Die Pflichtverteidigerin eines Drogenhändlers hatte gegen seine Verurteilung zu einer Haftstrafe von fast vier Jahren Revision eingelegt. Da keine Begründung eingegangen war, hatte der Bundesgerichtshof die Revision verworfen. Unmittelbar danach meldete sich ein anderer Anwalt, der die allgemeine Sachrüge erhob und Wiedereinsetzung für seinen Mandanten beantragte. Er fügte eine als "eidesstattliche Versicherung" bezeichnete Erklärung des Angeklagten bei.

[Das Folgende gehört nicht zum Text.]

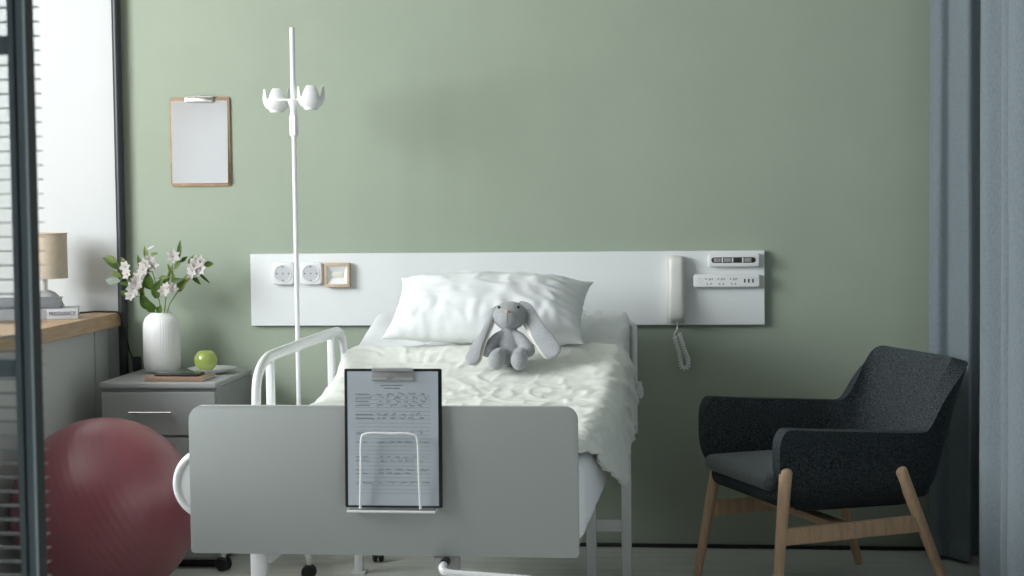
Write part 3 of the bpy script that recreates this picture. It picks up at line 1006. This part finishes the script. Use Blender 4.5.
# mattress under a white sheet
def mattress_bm():
    b = bmesh.new()
    rings = []
    NY, NK = 170, 240
    y0, y1 = -2.068, -.105
    for i in range(NY + 1):
        u = i / NY
        y = y0 + (y1 - y0) * u
        e = min(1., sqrt(max(0., 1 - (max(0., 1 - min(u, 1 - u) / .022)) ** 2)))
        zt = deck(y)
        th = .20
        hw, hh = (BX1 - BX0) / 2 - .028 * (1 - e), th / 2 - .02 * (1 - e)
        cxm, czm = (BX0 + BX1) / 2, zt - th / 2
        ring = []
        for k in range(NK):
            a = 2 * pi * (k + .5) / NK
            c, s = cos(a), sin(a)
            m = max(abs(c), abs(s))
            # rounded box section
            px, pz = c / m * hw, s / m * hh
            rc = .036
            qx, qz = min(max(px, -hw + rc), hw - rc), min(max(pz, -hh + rc), hh - rc)
            d = Vector((px - qx, pz - qz))
            if d.length > 1e-9:
                d = d.normalized() * min(rc, d.length if (abs(px - qx) < 1e-9 or abs(pz - qz) < 1e-9) else rc)
            X, Z = cxm + qx + d.x, czm + qz + d.y
            w = 0
            if y > -.75 and s > 0:
                # diagonal tension folds near the head corner
                q = X * .95 - y * .22
                w = .017 * (abs(sin(q * 62 + 2.2 * nz(X * 4, y * 3))) - .6) * sstep(1.05, 1.2, X) * (.75 + .5 * nz(X * 9, y * 9, 3))
                w += .004 * nz(X * 14, y * 10)
            sd = .004 * nz(y * 7, Z * 9, 5) * (1 if abs(c) > abs(s) else 0)
            ring.append(b.verts.new((X + sd, y, Z + w)))
        rings.append(ring)
    for A, B in zip(rings, rings[1:]):
        for k in range(NK):
            b.faces.new((A[k], A[(k + 1) % NK], B[(k + 1) % NK], B[k]))
    b.faces.new(rings[0])
    b.faces.new(rings[-1])
    return b
single('mattress', mattress_bm(), M['sheet'], 'white sheeted mattress with its head end raised on the hospital bed', 'mattress', (.9, -1.1, .45), angle=60)

# duvet
def duvet_bm():
    b = bmesh.new()
    NU, NV = 190, 170
    Lx, Rx = BX0 - .004, BX1 + .016
    rc = .060
    top_w = (Rx - Lx) - 2 * rc
    arc = rc * pi / 2
    dropL, dropR = .15, .158
    total = dropL + arc + top_w + arc + dropR
    y_head = -.57
    rows = []
    for i in range(NU + 1):
        s = total * i / NU
        row = []
        for j in range(NV + 1):
            v = j / NV
            # foot edge retreats on the right-hand drop
            right = max(0., s - (dropL + arc + top_w + arc * .35)) / (dropR + arc * .65)
            yf = -2.058 + .78 * right ** .9
            yh = y_head + .02 * nz(s * 4, 1.3) + .03 * max(0, right)
            y = yf + (yh - yf) * v
            if s < dropL:
                x, dz, nx, nzv = Lx, -rc - (dropL - s), -1, 0
            elif s < dropL + arc:
                a = (s - dropL) / rc
                x, dz = Lx + rc - rc * cos(a), -rc + rc * sin(a)
                nx, nzv = -cos(a), sin(a)
            elif s < dropL + arc + top_w:
                x, dz, nx, nzv = Lx + rc + (s - dropL - arc), 0, 0, 1
            elif s < dropL + 2 * arc + top_w:
                a = (s - dropL - arc - top_w) / rc
                x, dz = Rx - rc + rc * sin(a), -rc + rc * cos(a)
                nx, nzv = sin(a), cos(a)
            else:
                q = s - (dropL + 2 * arc + top_w)
                x, dz, nx, nzv = Rx + .12 * q, -rc - q, 1, 0
            z = deck(y) + .026 + dz
            # puffiness and creases
            puff = .008 * (nz(x * 3.1, y * 2.3, dz * 3) + .3)
            wx, wy = x + .05 * nz(x * 5, y * 5, 2), y + .05 * nz(x * 5, y * 5, 6)
            w = .011 * max(0, ridge(wx * 3.2 + wy * 1.4, wy * 7 - wx * 2, .7) - .62)
            w += .013 * max(0, ridge(wx * 7 - wy * 4, wy * 8 + wx * 5, 4.) - .68)
            w += .010 * max(0, ridge(wx * 5 + wy * 9, wx * 13 - wy * 6, 8.) - .7)
            w += .0022 * nz(x * 30, y * 34, dz * 30) + .003 * nz(x * 13, y * 17, 3)
            if s > dropL + arc + top_w * .8:
                kk = sstep(dropL + arc + top_w * .8, dropL + 2 * arc + top_w, s)
                q = dz * 1.4 + y * .9
                w += kk * (.016 * max(0, ridge(q * 9 + .8 * nz(y * 4, dz * 4), y * 2.2 - dz * 2, 5) - .3) + .005 * nz(y * 13 + dz * 9, dz * 6, 9))
            if v > .9:
                w += .010 * sstep(.9, .97, v) * (1 - sstep(.985, 1., v))
            d = max(-.006, puff + w)
            if s < dropL:
                d = .5 * d
            if j == NV:
                d = -.012
            row.append(b.verts.new((x + nx * d, y, z + nzv * d)))
        rows.append(row)
    for A, B in zip(rows, rows[1:]):
        for j in range(NV):
            b.faces.new((A[j], A[j + 1], B[j + 1], B[j]))
    bmesh.ops.recalc_face_normals(b, faces=b.faces)
    up = sum(f.normal.z for f in b.faces)
    if up < 0:
        bmesh.ops.reverse_faces(b, faces=b.faces)
    bmesh.ops.solidify(b, geom=b.faces[:], thickness=.010)
    return b
single('duvet', duvet_bm(), M['duvet'], 'pale sage green crumpled duvet spread over the bed', 'duvet', (.9, -1.3, .64), angle=70)

# pillow
def pillow_bm():
    b = bmesh.new()
    N, Mv = 90, 60
    hw, hd, T = .314, .185, .088
    def pt(u, v, side):
        ex = 1 - .045 * (1 - v * v) ** 1.0
        ey = 1 - .085 * (1 - u * u) ** 1.0
        x = hw * u * (ex + .03 * abs(v) ** 6)
        y = hd * v * (ey + .05 * abs(u) ** 6)
        body = max(0., (1 - abs(u) ** 2.6)) ** .55 * max(0., (1 - abs(v) ** 2.4)) ** .6
        z = T * body * (1.15 if side > 0 else .75)
        edge = max(abs(u), abs(v))
        wv = 0
        # creases fanning in from the side edges
        r = .0035 * sin(v * 26 + 3 * nz(u * 3, v * 3)) * sstep(.55, .85, abs(u)) * (1 - sstep(.93, 1, abs(u)))
        r += .0022 * sin(u * 42 + 4 * nz(u * 3, v * 2, 5)) * sstep(.35, .8, -v) * (1 - sstep(.92, 1, -v))
        r += .009 * max(0, ridge(u * 2.6 + v * .8, v * 2.0 - u * .5, 3.3) - .45) + .007 * nz(u * 5, v * 4, 8) + .006 * max(0, ridge(u * 5 + v * 2, v * 3, 7.1) - .5) * sstep(.2, .7, max(abs(u), abs(v)))
        z += r * (1 - edge ** 8)
        z *= side
        x += .004 * nz(v * 9, side)
        y += .004 * nz(u * 9, side + 3)
        return Vector((x, y, z))
    grid = {}
    for side in (1, -1):
        for i in range(N + 1):
            for j in range(Mv + 1):
                u = sin((i / N - .5) * pi) * .55 + (2 * i / N - 1) * .45
                v = sin((j / Mv - .5) * pi) * .55 + (2 * j / Mv - 1) * .45
                rim = i in (0, N) or j in (0, Mv)
                if rim and side == -1:
                    grid[(side, i, j)] = grid[(1, i, j)]
                else:
                    grid[(side, i, j)] = b.verts.new(pt(u, v, side))
    for side in (1, -1):
        for i in range(N):
            for j in range(Mv):
                q = [grid[(side, i, j)], grid[(side, i + 1, j)], grid[(side, i + 1, j + 1)], grid[(side, i, j + 1)]]
                if len(set(q)) == 4:
                    b.faces.new(q if side > 0 else q[::-1])
    return b
pb = pillow_bm()
bmesh.ops.rotate(pb, cent=(0, 0, 0), matrix=Matrix.Rotation(radians(1.5), 3, 'Y') @ Matrix.Rotation(radians(27), 3, 'X'), verts=pb.verts)
bmesh.ops.translate(pb, vec=(.913, -.485, .862), verts=pb.verts)
single('pillow', pb, M['pillow'], 'plump white pillow propped at the head of the bed behind the rabbit', 'pillow', (.885, -.47, .77), angle=180)

# ------------------------------------------------------------------ plush rabbit
rx_, ry_, rz_ = 1.008, -.770, .702
t = thing('plush_rabbit', 'grey plush rabbit with long drooping ears sitting against the white pillow', 'soft toy', (rx_, ry_, rz_), rotz=0)
tilt = Matrix.Rotation(radians(-14), 3, 'X')
def rp_(x, y, z):
    return tilt @ Vector((x, y, z))
b = bmesh.new()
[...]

Danach habe dieser seine Verteidigerin "unmittelbar" nach seiner Verurteilung und telefonisch "aus der Haft heraus" mit der "Einlegung und Führung der Revision" beauftragt. Daher, so der neue Wahlverteidiger, hätte sich sein Mandant darauf verlassen dürfen, dass die Anwältin alles unternehmen werde, "um die Revision form- und fristgerecht zu führen".
Die Leipziger Richterinnen und Richter (Beschluss vom 26.09.2023 – 5 StR 350/23) fragten allerdings bei der Pflichtverteidigerin selbst bezüglich des Sachverhalts an. Dort klang der Fall dann deutlich anders. Sie versicherte anwaltlich, ihren Mandanten davon überzeugt zu haben, zur Prüfung der schriftlichen Begründung vorsorglich Rechtsmittel einzulegen. Nach der Überprüfung habe er um Rücknahme der Revision gebeten – sie habe dann keine Begründung eingereicht. Erst nach Eingang des Verwerfungsbeschlusses habe er von ihr plötzlich verlangt, die Revision doch zu begründen. Sie habe dieses Telefonat abbrechen müssen, da ihr Mandant sich so aufgeregt habe.
Der 5. Strafsenat hat betont, dass die "eidesstattliche Versicherung" des Beschuldigten schon vor Eingang der Stellungnahme der Anwältin für eine Wiedereinsetzung nicht ausgereicht hätte. Da der Mann jederzeit selbst eine Erklärung der Verteidigerin zum Sachverhalt hätte einholen können, billigte der BGH der Versicherung des Mandanten keinen besonderen Beweiswert zu. Mit Blick auf die Darstellung der Anwältin sei jetzt erst recht von seinem eigenen Verschulden auszugehen.